Polling shows that ruling conservative party in Poland has good chance of staying in power

The leader of Law and Justice (PiS), Jarosław Kaczyński, voting in the Polish parliament together with other ruling party leaders. (Source: sejm.gov.pl)
By Grzegorz Adamczyk
4 Min Read

Polling shows Poland’s conservative Law and Justice party (PiS) has a good chance of beating the country’s left-wing opposition, according to Polish sociology professor Henryk Domański.

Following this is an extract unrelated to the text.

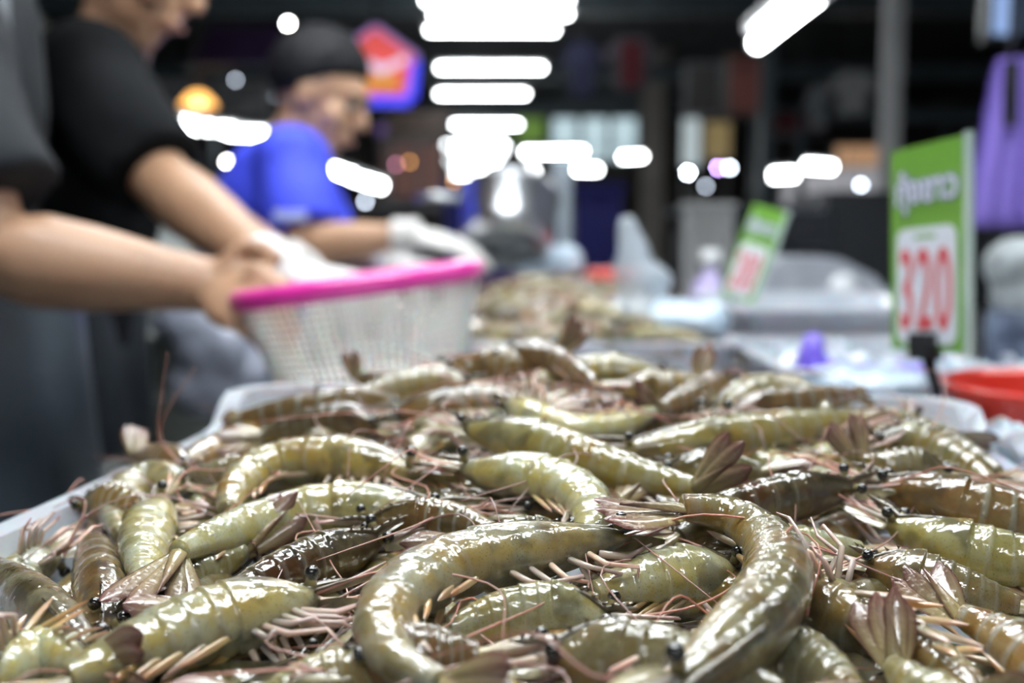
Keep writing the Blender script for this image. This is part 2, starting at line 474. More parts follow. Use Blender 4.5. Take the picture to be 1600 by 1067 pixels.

The professor, who is a sociologist at the Polish Academy of Sciences (PAN), told Poland’s Rzeczpospolita newspaper that polling shows the ruling Law and Justice (PiS) at 36-37 percent have stayed stable despite the fact that Brussels is blocking Poland’s allocation of funds from the EU Recovery Fund. He said he believes that this means the ruling party’s message is striking home with its core supporters and reinforcing the view that the EU is guilty of trying to subjugate Poland. So far, the Polish public is blaming the opposition which has supported withholding these funds.

Domański said that the economic problems Poland is experiencing will not dent support for the ruling party either. This is because it is clear that these problems have to do with external global factors and the government will not be blamed for them. He noted that fuel prices are already falling and that the government is registering successes on the international stage. Apart from worsening EU relations, Poland has maintained a strong relationship with both the U.S. and Ukraine during the war.

Domański observed that the ruling party’s lead over its nearest rival, the liberal Civic Platform (PO), has remained stable for years. There does not seem to be “a political climate for change,” he asserted. The return of Donald Tusk to Polish politics from his post in the EU has not changed anything.

“Even a united opposition bloc would probably not be enough to be a dealbreaker,” he said. The only thing he thinks the opposition could do to change its fortunes would be to have a new leader in the shape of Warsaw Mayor Rafał Trzaskowski, who lost the presidential election very narrowly to Andrzej Duda and polled 49 percent of the vote. His presence might persuade undecided voters that the Civic Platform had something new to offer. 

The ruling party’s support, according to the Politico Europe Poll of Polls, is at 37 percent, 9 percent ahead of the Civic Platform. However, this is 6 percent down on where the ruling party was at the last parliamentary elections in 2019 when they scored a narrow majority in the Lower House but failed to secure a majority in the Senate.

Despite the government’s stances on both the war in Ukraine and the migration crisis on the border with Belarus, popular support for it has not risen significantly since it fell in the aftermath of the dispute over the Polish Constitutional Court’s ruling on the tightening of the abortion law. It has actually returned to where it was when the ruling party won the 2015 parliamentary elections and obtained a majority in the Lower House thanks to the Left failing to cross the election threshold for electoral coalitions.